■ **GOAL**: Only the lines from the start of the material through the line containing "# loggia behind the recess" are to be extracted, exactly as they appear.

#####

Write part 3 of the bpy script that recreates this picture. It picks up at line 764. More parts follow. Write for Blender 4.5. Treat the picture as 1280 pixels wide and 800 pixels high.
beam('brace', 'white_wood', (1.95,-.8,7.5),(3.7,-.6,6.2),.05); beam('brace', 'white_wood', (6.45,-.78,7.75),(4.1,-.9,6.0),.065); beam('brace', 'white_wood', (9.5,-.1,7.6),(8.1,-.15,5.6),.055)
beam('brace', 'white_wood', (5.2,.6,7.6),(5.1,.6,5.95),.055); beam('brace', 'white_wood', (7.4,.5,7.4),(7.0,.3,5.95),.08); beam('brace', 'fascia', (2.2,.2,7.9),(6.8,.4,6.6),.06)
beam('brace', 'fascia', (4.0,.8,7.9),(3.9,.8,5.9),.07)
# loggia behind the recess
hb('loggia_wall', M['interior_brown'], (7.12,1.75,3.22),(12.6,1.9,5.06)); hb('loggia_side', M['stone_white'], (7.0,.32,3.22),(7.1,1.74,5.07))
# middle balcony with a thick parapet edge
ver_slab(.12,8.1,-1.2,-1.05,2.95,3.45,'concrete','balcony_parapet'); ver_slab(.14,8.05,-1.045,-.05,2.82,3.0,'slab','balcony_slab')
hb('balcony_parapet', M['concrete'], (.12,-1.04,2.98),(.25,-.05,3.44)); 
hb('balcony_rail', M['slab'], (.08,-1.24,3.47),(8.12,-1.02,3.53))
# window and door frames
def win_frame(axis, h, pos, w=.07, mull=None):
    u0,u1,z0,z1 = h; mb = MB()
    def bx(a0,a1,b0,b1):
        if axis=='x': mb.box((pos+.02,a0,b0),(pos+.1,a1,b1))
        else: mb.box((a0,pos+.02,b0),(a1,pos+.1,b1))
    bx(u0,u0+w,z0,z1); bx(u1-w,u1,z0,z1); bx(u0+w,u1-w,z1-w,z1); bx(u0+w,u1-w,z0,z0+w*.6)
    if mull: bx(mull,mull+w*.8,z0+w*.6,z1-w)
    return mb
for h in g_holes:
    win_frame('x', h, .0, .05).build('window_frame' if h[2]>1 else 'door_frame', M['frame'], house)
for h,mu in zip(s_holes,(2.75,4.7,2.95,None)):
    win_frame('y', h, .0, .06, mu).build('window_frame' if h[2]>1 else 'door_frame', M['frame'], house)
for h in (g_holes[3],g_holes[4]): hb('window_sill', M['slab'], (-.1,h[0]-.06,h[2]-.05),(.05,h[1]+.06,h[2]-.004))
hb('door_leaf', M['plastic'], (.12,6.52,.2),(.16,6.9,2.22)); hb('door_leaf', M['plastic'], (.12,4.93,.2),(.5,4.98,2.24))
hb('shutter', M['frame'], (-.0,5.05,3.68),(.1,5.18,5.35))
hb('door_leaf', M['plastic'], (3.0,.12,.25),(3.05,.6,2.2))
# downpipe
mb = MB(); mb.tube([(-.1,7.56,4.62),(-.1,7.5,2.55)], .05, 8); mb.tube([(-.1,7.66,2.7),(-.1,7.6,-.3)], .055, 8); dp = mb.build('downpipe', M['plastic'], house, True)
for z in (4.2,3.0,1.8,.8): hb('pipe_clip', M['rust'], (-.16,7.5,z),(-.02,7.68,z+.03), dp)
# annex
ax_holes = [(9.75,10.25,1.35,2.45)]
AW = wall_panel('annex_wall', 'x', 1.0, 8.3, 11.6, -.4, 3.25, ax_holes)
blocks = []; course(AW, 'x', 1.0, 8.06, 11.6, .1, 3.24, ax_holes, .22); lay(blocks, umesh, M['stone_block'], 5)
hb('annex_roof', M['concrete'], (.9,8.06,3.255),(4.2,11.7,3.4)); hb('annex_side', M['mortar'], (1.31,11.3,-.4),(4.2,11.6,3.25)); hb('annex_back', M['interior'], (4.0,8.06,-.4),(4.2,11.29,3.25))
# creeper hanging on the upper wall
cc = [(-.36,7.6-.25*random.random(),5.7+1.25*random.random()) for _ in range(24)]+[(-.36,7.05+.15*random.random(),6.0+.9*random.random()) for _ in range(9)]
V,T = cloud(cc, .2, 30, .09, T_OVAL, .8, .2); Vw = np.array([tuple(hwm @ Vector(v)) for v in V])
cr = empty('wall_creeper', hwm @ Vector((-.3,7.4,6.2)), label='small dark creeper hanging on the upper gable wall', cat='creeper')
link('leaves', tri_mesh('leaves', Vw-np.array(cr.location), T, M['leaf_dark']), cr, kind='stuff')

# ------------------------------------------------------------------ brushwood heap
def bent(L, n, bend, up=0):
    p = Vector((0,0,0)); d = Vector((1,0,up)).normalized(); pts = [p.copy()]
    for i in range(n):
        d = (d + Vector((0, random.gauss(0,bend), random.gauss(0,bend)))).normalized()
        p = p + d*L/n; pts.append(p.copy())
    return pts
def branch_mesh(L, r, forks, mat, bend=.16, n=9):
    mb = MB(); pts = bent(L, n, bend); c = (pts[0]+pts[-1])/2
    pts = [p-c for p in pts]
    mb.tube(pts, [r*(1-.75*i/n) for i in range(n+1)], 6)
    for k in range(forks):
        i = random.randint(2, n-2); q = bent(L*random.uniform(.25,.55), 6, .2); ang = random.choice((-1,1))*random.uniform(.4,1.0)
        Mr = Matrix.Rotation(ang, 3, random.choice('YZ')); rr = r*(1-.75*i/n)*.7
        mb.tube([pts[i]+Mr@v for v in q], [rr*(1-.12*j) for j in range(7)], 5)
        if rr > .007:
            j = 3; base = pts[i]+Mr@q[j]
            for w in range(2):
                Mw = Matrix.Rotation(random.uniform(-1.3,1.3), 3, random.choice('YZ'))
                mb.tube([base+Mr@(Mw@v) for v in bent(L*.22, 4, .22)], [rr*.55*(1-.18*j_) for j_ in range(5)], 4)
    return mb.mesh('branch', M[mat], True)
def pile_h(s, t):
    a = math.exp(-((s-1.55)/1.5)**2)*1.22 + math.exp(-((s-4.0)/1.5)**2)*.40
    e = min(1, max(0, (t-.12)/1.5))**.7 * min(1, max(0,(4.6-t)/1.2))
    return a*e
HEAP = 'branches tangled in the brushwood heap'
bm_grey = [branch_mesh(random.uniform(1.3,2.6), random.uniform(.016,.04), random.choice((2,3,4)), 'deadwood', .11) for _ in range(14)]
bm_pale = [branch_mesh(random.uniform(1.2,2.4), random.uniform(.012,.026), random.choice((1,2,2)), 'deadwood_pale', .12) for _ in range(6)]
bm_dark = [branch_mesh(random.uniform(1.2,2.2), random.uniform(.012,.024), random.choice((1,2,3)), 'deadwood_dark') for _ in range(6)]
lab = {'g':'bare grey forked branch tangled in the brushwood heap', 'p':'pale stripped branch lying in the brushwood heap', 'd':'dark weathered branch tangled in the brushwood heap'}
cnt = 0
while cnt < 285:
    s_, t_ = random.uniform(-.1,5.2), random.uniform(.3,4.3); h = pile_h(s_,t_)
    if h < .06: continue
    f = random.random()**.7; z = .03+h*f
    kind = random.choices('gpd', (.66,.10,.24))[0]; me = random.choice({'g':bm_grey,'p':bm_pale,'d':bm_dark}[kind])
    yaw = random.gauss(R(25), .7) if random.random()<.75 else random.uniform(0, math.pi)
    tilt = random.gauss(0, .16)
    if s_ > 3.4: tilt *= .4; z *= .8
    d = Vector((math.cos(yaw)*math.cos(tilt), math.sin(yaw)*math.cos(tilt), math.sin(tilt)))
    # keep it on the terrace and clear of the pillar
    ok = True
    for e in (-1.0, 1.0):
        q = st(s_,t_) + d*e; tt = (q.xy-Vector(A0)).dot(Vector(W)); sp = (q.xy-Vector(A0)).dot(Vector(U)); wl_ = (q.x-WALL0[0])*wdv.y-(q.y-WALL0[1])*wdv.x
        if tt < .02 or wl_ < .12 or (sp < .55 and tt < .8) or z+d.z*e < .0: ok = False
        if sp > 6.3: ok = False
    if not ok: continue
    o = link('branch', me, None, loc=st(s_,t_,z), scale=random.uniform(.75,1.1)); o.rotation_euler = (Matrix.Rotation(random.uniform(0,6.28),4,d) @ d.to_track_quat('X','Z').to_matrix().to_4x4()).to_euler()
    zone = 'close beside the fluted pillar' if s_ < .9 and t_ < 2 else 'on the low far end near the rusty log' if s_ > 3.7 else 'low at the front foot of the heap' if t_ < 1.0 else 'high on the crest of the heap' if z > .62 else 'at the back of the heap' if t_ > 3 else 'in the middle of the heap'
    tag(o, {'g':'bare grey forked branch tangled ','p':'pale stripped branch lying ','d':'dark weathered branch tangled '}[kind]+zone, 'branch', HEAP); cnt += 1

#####

■ **RIGHT ANSWER**:
Write part 3 of the bpy script that recreates this picture. It picks up at line 764. More parts follow. Write for Blender 4.5. Treat the picture as 1280 pixels wide and 800 pixels high.
beam('brace', 'white_wood', (1.95,-.8,7.5),(3.7,-.6,6.2),.05); beam('brace', 'white_wood', (6.45,-.78,7.75),(4.1,-.9,6.0),.065); beam('brace', 'white_wood', (9.5,-.1,7.6),(8.1,-.15,5.6),.055)
beam('brace', 'white_wood', (5.2,.6,7.6),(5.1,.6,5.95),.055); beam('brace', 'white_wood', (7.4,.5,7.4),(7.0,.3,5.95),.08); beam('brace', 'fascia', (2.2,.2,7.9),(6.8,.4,6.6),.06)
beam('brace', 'fascia', (4.0,.8,7.9),(3.9,.8,5.9),.07)
# loggia behind the recess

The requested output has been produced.